Restate, exactly and only, the lines from the first through the line containing "COL = scene.collection".
━━ Stored data ━━
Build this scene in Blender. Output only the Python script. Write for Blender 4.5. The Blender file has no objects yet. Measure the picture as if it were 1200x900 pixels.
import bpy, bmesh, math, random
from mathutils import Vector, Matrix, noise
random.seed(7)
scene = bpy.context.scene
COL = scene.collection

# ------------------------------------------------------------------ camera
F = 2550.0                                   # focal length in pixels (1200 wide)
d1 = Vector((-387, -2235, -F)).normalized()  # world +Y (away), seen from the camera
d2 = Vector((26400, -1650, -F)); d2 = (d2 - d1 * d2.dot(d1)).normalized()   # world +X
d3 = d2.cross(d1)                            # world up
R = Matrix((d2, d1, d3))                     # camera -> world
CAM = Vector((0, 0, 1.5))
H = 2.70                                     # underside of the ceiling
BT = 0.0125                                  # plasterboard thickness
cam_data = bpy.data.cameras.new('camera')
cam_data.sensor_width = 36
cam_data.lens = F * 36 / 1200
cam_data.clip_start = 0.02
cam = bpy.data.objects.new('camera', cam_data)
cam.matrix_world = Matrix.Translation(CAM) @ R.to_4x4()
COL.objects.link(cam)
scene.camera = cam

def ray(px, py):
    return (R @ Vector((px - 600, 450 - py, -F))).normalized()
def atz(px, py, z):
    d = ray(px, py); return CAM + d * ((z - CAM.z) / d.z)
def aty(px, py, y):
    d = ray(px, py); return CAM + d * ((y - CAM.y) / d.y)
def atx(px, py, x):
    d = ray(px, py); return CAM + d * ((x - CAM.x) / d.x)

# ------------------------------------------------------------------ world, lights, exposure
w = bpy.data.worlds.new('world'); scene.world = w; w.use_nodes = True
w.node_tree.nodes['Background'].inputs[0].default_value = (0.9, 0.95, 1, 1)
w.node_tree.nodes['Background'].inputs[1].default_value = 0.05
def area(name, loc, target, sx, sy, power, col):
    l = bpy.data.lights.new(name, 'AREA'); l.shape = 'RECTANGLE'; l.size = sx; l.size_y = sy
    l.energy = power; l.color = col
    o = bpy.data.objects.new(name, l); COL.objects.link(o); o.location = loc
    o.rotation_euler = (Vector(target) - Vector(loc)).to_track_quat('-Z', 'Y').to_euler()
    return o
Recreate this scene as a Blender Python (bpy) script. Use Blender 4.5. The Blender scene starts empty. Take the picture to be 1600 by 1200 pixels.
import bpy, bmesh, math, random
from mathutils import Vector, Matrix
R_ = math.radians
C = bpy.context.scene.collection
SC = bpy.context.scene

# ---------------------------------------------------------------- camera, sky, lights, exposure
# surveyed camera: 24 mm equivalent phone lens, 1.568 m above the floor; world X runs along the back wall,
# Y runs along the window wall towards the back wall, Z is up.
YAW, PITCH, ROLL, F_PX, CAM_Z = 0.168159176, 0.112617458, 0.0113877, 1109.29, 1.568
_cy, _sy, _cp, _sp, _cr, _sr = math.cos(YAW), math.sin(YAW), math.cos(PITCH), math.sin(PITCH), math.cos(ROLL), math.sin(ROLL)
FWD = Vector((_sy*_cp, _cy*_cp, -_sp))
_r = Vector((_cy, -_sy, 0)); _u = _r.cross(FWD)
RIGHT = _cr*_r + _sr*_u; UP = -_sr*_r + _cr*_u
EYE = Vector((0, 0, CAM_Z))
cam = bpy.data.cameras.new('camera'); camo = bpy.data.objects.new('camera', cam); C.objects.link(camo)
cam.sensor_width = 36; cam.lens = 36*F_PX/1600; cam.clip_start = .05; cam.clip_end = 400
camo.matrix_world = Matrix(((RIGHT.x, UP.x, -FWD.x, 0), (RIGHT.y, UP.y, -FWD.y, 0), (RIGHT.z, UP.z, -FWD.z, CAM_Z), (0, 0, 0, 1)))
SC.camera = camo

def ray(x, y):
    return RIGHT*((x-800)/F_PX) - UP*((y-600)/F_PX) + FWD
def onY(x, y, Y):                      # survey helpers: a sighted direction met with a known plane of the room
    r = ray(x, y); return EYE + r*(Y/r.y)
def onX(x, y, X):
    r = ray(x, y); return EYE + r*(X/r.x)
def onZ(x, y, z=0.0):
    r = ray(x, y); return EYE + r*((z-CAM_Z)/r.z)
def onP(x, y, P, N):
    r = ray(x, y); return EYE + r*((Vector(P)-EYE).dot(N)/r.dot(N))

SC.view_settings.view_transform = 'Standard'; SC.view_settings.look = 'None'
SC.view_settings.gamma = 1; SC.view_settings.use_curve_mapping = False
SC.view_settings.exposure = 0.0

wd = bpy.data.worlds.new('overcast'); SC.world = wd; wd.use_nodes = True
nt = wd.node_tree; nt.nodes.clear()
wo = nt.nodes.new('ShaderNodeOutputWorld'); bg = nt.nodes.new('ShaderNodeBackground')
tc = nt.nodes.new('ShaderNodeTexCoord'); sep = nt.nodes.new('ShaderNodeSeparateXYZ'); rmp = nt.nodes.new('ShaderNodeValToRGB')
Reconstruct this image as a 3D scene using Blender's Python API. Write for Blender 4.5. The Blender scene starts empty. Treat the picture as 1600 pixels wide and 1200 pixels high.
━━━
*Answer for the task:*
Build this scene in Blender. Output only the Python script. Write for Blender 4.5. The Blender file has no objects yet. Measure the picture as if it were 1200x900 pixels.
import bpy, bmesh, math, random
from mathutils import Vector, Matrix, noise
random.seed(7)
scene = bpy.context.scene
COL = scene.collection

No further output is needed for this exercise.